On the Effectiveness of Automated Metrics for Text Generation Systems
Pius von D\"aniken, Jan Deriu, Don Tuggener, Mark Cieliebak

TL;DR
This paper develops a theoretical framework for evaluating text generation systems, addressing uncertainties like metric imperfections and test set sizes, and demonstrates its application on real evaluation data to improve reliability.
Contribution
It introduces a novel theory incorporating uncertainties in automated metrics and test set sizes, guiding more reliable evaluation of text generation systems.
Findings
The theory helps determine the sample size needed for reliable system comparison.
Application on WMT 21 data shows improved evaluation robustness.
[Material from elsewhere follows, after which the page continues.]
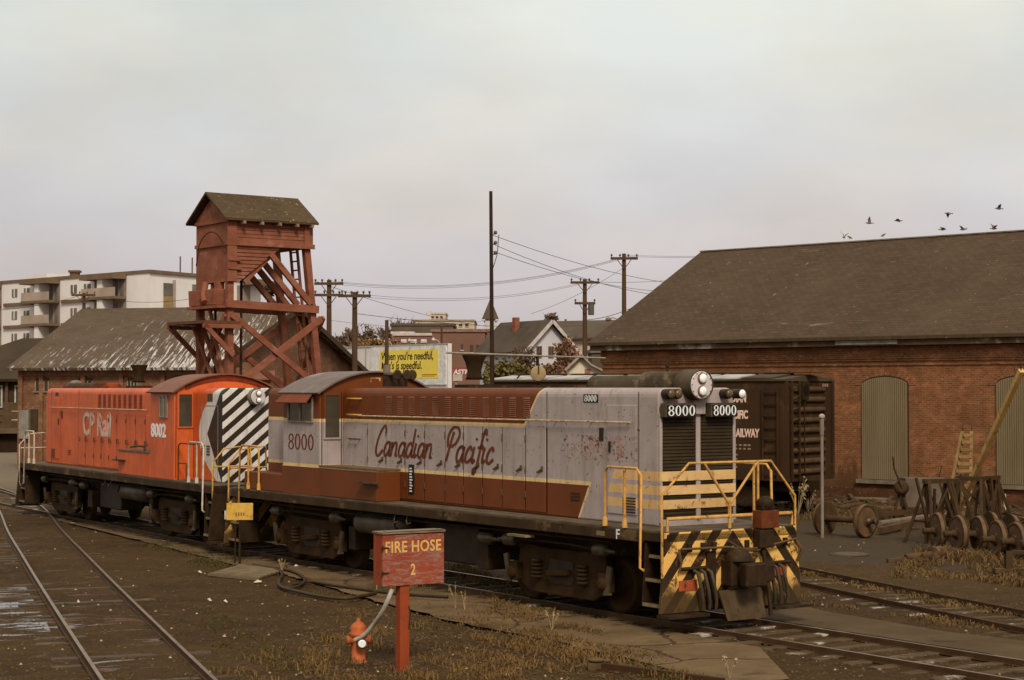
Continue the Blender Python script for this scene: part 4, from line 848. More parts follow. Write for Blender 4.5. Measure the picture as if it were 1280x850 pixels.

Guidelines for enhancing evaluation protocols are outlined.
Abstract
A major challenge in the field of Text Generation is evaluation because we lack a sound theory that can be leveraged to extract guidelines for evaluation campaigns. In this work, we propose a first step towards such a theory that incorporates different sources of uncertainty, such as imperfect automated metrics and insufficiently sized test sets. The theory has practical applications, such as determining the number of samples needed to reliably distinguish the performance of a set of Text Generation systems in a given setting. We showcase the application of the theory on the WMT 21 and Spot-The-Bot evaluation data and outline how it can be leveraged to improve the evaluation protocol regarding the reliability, robustness, and significance of the evaluation outcome.